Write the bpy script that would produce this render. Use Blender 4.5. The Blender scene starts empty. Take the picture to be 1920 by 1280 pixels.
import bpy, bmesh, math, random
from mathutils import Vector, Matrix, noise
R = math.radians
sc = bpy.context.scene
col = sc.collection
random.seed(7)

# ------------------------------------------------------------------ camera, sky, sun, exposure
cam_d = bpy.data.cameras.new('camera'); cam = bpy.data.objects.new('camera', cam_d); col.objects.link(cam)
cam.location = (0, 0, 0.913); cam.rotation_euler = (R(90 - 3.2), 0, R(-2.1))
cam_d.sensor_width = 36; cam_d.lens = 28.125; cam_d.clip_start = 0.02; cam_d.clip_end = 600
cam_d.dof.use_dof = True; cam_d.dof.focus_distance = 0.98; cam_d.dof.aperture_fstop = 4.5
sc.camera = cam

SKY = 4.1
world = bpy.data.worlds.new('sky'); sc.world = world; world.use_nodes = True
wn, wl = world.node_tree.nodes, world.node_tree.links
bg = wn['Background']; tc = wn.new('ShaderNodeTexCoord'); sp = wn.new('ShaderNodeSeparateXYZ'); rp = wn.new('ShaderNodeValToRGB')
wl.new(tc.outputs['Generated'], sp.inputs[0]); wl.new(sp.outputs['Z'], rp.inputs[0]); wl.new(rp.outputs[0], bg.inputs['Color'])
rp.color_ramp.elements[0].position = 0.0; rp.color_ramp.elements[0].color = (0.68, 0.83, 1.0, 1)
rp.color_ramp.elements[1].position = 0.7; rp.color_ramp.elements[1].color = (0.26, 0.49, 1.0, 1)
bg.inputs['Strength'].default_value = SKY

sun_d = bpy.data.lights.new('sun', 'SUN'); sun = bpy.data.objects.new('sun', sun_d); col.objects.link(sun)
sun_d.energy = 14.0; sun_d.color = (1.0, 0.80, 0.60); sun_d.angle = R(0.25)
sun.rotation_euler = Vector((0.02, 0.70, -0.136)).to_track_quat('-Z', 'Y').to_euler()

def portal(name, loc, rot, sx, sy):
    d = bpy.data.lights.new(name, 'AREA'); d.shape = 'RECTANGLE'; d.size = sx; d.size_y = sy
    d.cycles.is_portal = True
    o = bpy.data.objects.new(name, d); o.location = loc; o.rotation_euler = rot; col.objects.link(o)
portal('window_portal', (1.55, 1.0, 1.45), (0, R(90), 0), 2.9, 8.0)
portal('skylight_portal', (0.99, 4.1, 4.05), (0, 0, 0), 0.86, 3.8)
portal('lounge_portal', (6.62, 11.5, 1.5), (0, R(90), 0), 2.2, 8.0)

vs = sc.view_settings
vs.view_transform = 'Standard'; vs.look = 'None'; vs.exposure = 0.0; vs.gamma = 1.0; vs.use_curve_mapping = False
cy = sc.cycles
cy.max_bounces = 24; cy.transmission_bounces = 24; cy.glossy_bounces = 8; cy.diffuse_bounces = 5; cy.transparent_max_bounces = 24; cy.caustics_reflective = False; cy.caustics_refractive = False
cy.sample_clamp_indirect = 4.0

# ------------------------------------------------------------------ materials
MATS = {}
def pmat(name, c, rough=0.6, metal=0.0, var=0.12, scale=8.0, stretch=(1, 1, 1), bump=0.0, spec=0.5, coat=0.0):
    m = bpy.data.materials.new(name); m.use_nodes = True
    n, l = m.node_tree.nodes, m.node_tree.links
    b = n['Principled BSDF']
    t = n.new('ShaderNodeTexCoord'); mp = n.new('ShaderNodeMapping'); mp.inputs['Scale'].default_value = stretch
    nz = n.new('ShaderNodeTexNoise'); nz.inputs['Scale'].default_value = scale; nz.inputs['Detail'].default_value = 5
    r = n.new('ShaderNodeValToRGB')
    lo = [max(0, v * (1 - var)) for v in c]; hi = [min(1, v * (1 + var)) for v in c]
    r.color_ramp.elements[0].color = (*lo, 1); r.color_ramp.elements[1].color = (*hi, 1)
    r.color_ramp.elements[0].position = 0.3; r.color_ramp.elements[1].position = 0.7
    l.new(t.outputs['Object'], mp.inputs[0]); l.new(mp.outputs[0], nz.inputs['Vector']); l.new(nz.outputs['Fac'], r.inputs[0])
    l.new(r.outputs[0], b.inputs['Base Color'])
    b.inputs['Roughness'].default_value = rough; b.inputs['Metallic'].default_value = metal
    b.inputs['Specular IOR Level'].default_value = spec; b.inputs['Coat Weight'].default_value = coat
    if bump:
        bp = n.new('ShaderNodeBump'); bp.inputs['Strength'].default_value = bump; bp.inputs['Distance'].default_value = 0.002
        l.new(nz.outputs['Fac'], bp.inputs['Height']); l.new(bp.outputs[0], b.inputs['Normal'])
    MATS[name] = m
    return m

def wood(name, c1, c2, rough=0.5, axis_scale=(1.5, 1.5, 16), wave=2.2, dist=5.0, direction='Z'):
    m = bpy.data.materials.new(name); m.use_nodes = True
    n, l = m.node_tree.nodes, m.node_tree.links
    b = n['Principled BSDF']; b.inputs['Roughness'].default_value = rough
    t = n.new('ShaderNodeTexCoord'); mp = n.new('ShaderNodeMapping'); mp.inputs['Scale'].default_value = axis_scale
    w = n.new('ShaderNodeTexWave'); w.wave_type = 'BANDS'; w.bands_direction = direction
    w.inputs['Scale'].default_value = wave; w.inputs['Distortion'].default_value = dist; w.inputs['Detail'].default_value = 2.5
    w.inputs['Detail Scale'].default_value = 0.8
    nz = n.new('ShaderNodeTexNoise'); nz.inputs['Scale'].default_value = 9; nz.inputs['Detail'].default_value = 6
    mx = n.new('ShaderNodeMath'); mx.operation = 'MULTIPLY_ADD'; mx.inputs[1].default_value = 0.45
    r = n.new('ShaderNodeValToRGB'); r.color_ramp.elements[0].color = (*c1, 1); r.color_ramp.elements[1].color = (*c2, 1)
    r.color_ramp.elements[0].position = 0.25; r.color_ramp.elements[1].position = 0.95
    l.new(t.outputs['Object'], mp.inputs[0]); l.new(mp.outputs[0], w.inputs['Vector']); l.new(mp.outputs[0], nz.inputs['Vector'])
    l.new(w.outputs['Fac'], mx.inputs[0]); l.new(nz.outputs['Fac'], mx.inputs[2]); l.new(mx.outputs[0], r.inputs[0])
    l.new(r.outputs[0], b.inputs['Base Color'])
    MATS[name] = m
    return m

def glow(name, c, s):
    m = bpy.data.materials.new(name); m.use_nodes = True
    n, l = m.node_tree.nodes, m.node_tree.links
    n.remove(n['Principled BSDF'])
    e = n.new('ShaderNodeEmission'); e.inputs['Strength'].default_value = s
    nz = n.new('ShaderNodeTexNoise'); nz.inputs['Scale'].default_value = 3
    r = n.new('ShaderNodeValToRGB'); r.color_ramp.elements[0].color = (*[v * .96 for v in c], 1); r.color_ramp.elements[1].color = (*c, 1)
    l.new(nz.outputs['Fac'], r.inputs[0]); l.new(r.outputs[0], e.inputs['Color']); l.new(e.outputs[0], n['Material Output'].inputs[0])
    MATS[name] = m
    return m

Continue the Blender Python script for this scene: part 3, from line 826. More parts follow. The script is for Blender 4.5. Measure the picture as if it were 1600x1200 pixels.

> **Goal**:
Output the whole listing above again, word for word.

> **Written answer**:
Write the bpy script that would produce this render. Use Blender 4.5. The Blender scene starts empty. Take the picture to be 1920 by 1280 pixels.
import bpy, bmesh, math, random
from mathutils import Vector, Matrix, noise
R = math.radians
sc = bpy.context.scene
col = sc.collection
random.seed(7)

# ------------------------------------------------------------------ camera, sky, sun, exposure
cam_d = bpy.data.cameras.new('camera'); cam = bpy.data.objects.new('camera', cam_d); col.objects.link(cam)
cam.location = (0, 0, 0.913); cam.rotation_euler = (R(90 - 3.2), 0, R(-2.1))
cam_d.sensor_width = 36; cam_d.lens = 28.125; cam_d.clip_start = 0.02; cam_d.clip_end = 600
cam_d.dof.use_dof = True; cam_d.dof.focus_distance = 0.98; cam_d.dof.aperture_fstop = 4.5
sc.camera = cam

SKY = 4.1
world = bpy.data.worlds.new('sky'); sc.world = world; world.use_nodes = True
wn, wl = world.node_tree.nodes, world.node_tree.links
bg = wn['Background']; tc = wn.new('ShaderNodeTexCoord'); sp = wn.new('ShaderNodeSeparateXYZ'); rp = wn.new('ShaderNodeValToRGB')
wl.new(tc.outputs['Generated'], sp.inputs[0]); wl.new(sp.outputs['Z'], rp.inputs[0]); wl.new(rp.outputs[0], bg.inputs['Color'])
rp.color_ramp.elements[0].position = 0.0; rp.color_ramp.elements[0].color = (0.68, 0.83, 1.0, 1)
rp.color_ramp.elements[1].position = 0.7; rp.color_ramp.elements[1].color = (0.26, 0.49, 1.0, 1)
bg.inputs['Strength'].default_value = SKY

sun_d = bpy.data.lights.new('sun', 'SUN'); sun = bpy.data.objects.new('sun', sun_d); col.objects.link(sun)
sun_d.energy = 14.0; sun_d.color = (1.0, 0.80, 0.60); sun_d.angle = R(0.25)
sun.rotation_euler = Vector((0.02, 0.70, -0.136)).to_track_quat('-Z', 'Y').to_euler()

def portal(name, loc, rot, sx, sy):
    d = bpy.data.lights.new(name, 'AREA'); d.shape = 'RECTANGLE'; d.size = sx; d.size_y = sy
    d.cycles.is_portal = True
    o = bpy.data.objects.new(name, d); o.location = loc; o.rotation_euler = rot; col.objects.link(o)
portal('window_portal', (1.55, 1.0, 1.45), (0, R(90), 0), 2.9, 8.0)
portal('skylight_portal', (0.99, 4.1, 4.05), (0, 0, 0), 0.86, 3.8)
portal('lounge_portal', (6.62, 11.5, 1.5), (0, R(90), 0), 2.2, 8.0)

vs = sc.view_settings
vs.view_transform = 'Standard'; vs.look = 'None'; vs.exposure = 0.0; vs.gamma = 1.0; vs.use_curve_mapping = False
cy = sc.cycles
cy.max_bounces = 24; cy.transmission_bounces = 24; cy.glossy_bounces = 8; cy.diffuse_bounces = 5; cy.transparent_max_bounces = 24; cy.caustics_reflective = False; cy.caustics_refractive = False
cy.sample_clamp_indirect = 4.0

# ------------------------------------------------------------------ materials
MATS = {}
def pmat(name, c, rough=0.6, metal=0.0, var=0.12, scale=8.0, stretch=(1, 1, 1), bump=0.0, spec=0.5, coat=0.0):
    m = bpy.data.materials.new(name); m.use_nodes = True
    n, l = m.node_tree.nodes, m.node_tree.links
    b = n['Principled BSDF']
    t = n.new('ShaderNodeTexCoord'); mp = n.new('ShaderNodeMapping'); mp.inputs['Scale'].default_value = stretch
    nz = n.new('ShaderNodeTexNoise'); nz.inputs['Scale'].default_value = scale; nz.inputs['Detail'].default_value = 5
    r = n.new('ShaderNodeValToRGB')
    lo = [max(0, v * (1 - var)) for v in c]; hi = [min(1, v * (1 + var)) for v in c]
    r.color_ramp.elements[0].color = (*lo, 1); r.color_ramp.elements[1].color = (*hi, 1)
    r.color_ramp.elements[0].position = 0.3; r.color_ramp.elements[1].position = 0.7
    l.new(t.outputs['Object'], mp.inputs[0]); l.new(mp.outputs[0], nz.inputs['Vector']); l.new(nz.outputs['Fac'], r.inputs[0])
    l.new(r.outputs[0], b.inputs['Base Color'])
    b.inputs['Roughness'].default_value = rough; b.inputs['Metallic'].default_value = metal
    b.inputs['Specular IOR Level'].default_value = spec; b.inputs['Coat Weight'].default_value = coat
    if bump:
        bp = n.new('ShaderNodeBump'); bp.inputs['Strength'].default_value = bump; bp.inputs['Distance'].default_value = 0.002
        l.new(nz.outputs['Fac'], bp.inputs['Height']); l.new(bp.outputs[0], b.inputs['Normal'])
    MATS[name] = m
    return m

def wood(name, c1, c2, rough=0.5, axis_scale=(1.5, 1.5, 16), wave=2.2, dist=5.0, direction='Z'):
    m = bpy.data.materials.new(name); m.use_nodes = True
    n, l = m.node_tree.nodes, m.node_tree.links
    b = n['Principled BSDF']; b.inputs['Roughness'].default_value = rough
    t = n.new('ShaderNodeTexCoord'); mp = n.new('ShaderNodeMapping'); mp.inputs['Scale'].default_value = axis_scale
    w = n.new('ShaderNodeTexWave'); w.wave_type = 'BANDS'; w.bands_direction = direction
    w.inputs['Scale'].default_value = wave; w.inputs['Distortion'].default_value = dist; w.inputs['Detail'].default_value = 2.5
    w.inputs['Detail Scale'].default_value = 0.8
    nz = n.new('ShaderNodeTexNoise'); nz.inputs['Scale'].default_value = 9; nz.inputs['Detail'].default_value = 6
    mx = n.new('ShaderNodeMath'); mx.operation = 'MULTIPLY_ADD'; mx.inputs[1].default_value = 0.45
    r = n.new('ShaderNodeValToRGB'); r.color_ramp.elements[0].color = (*c1, 1); r.color_ramp.elements[1].color = (*c2, 1)
    r.color_ramp.elements[0].position = 0.25; r.color_ramp.elements[1].position = 0.95
    l.new(t.outputs['Object'], mp.inputs[0]); l.new(mp.outputs[0], w.inputs['Vector']); l.new(mp.outputs[0], nz.inputs['Vector'])
    l.new(w.outputs['Fac'], mx.inputs[0]); l.new(nz.outputs['Fac'], mx.inputs[2]); l.new(mx.outputs[0], r.inputs[0])
    l.new(r.outputs[0], b.inputs['Base Color'])
    MATS[name] = m
    return m

def glow(name, c, s):
    m = bpy.data.materials.new(name); m.use_nodes = True
    n, l = m.node_tree.nodes, m.node_tree.links
    n.remove(n['Principled BSDF'])
    e = n.new('ShaderNodeEmission'); e.inputs['Strength'].default_value = s
    nz = n.new('ShaderNodeTexNoise'); nz.inputs['Scale'].default_value = 3
    r = n.new('ShaderNodeValToRGB'); r.color_ramp.elements[0].color = (*[v * .96 for v in c], 1); r.color_ramp.elements[1].color = (*c, 1)
    l.new(nz.outputs['Fac'], r.inputs[0]); l.new(r.outputs[0], e.inputs['Color']); l.new(e.outputs[0], n['Material Output'].inputs[0])
    MATS[name] = m
    return m

Continue the Blender Python script for this scene: part 3, from line 826. More parts follow. The script is for Blender 4.5. Measure the picture as if it were 1600x1200 pixels.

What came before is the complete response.